2005年05月23日 09時52分24秒 | Weblog
 ある日、友人のK氏と一緒に南大門近くの田舎家と書かれた料理店へ入った。
 最近まであった韓国南部地方の中流農家の雰囲気を持った店で鉋で削った燻んだ柱がどっしりした落ち着きをみせている。入り口に大きい水車がまわり、入るとすぐプルトェチ(豚の丸焼)の香ばしい匂いがした。でてきた料理の品数に驚いた。
 小皿、中皿、併せて、二十七種類もある。色とりどりと言うが、まさに赤、黒、白、黄、青、いわゆる五葷彩のすべてがそろっている。
 宮廷料理のニッキ菓子などもそえられている。これが数人のアガシで運ばれ…大きい膳の足がおれそうだ…と昔から言われる譬えの通り、見ただけで腹がふくれそうだ。モチ米御飯(チァルパップ)小豆飯(パッバップ)キムチ、きゅうりキムチ(オイソパギ)白菜の葉でくるんだポッサンキムチ、野菜の味付(ナムル)蕨、ほうれんそう(コサリシグム)肉、白身魚、貝、かぼちゃ、えびなどをお好み焼にした(チョニュファ)鶏の味付(タックチム)照焼魚(クイ)酢大根(チェナムル)味噌ニンニクやトラジや干し鱈の佃煮風、アワビに銀杏添え、冷麺、唐辛子味噌(コチュジャン)の入れ物は象嵌青磁忍冬文皿で唐辛子好きな私はそれを見ただけで超食欲となる。
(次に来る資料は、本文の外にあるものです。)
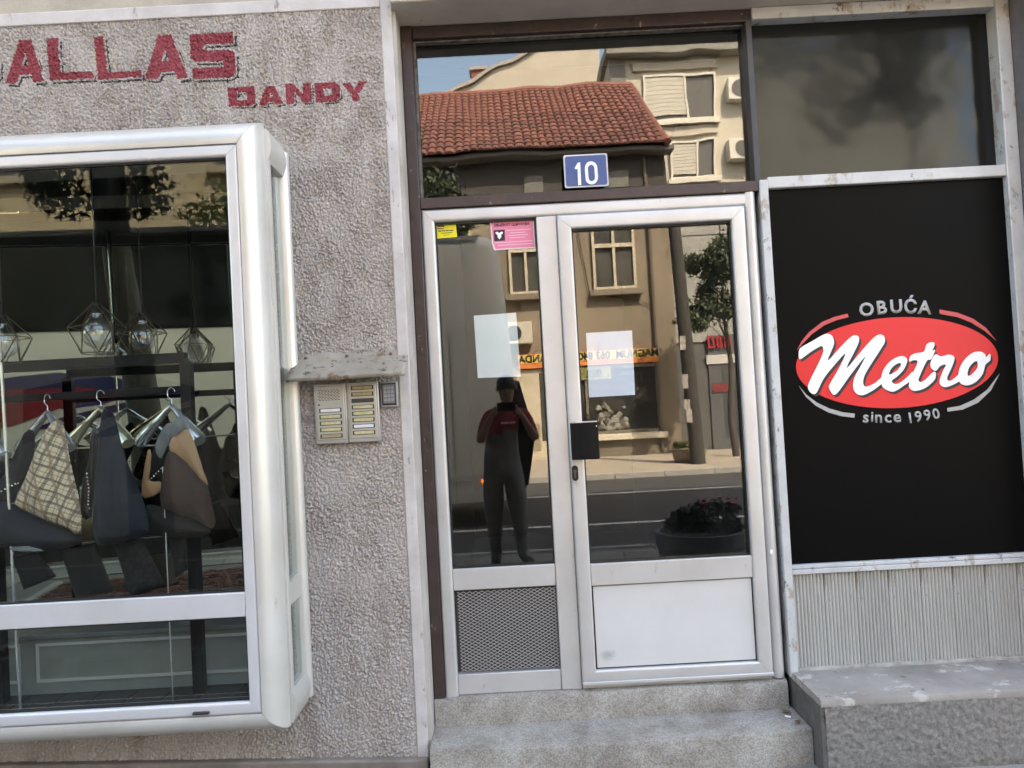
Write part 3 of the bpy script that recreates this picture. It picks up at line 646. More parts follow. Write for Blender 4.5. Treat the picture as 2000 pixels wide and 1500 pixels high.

そのほか牛肝臓の野菜を味噌で煮込んだ(ヘジャンクック)やきもの鍋、茎と蕨の炒め物、蟹の唐辛子味噌漬(ケジャン)ワカメの酢の物、トラジキムチ、えびとウニの炒め物、などなど、野菜や小魚、えび、蟹、牛肉などのすべてを料理した数々が皿の置き場もないくらい膳にならんでいるのだ。
 朝鮮王朝時代に平行して江戸の農村の食事は粗末そのものだった。 儒教の始祖、孔子はあらゆる食を楽しんだと、本で読んだが儒教祭祀に欠かせぬ供物として食文化が発達したのか、韓国は食文化の伝統が今も生きずいている。
 利川の窯場の裏の藁葺き農家に賄い老夫婦が住んでいて、訪問するたびの昼食は、八品から十品はいつでもそろえてくれるし、キムチは辛味が強いが具を多く使うので素晴らしい味覚となるし、二十本ほどならんだキムチ大甕はなんと染付草花文や青磁の壷で、これは窯主から失敗作をもらい受けたもの、その贅沢さはほかではみられないだろう。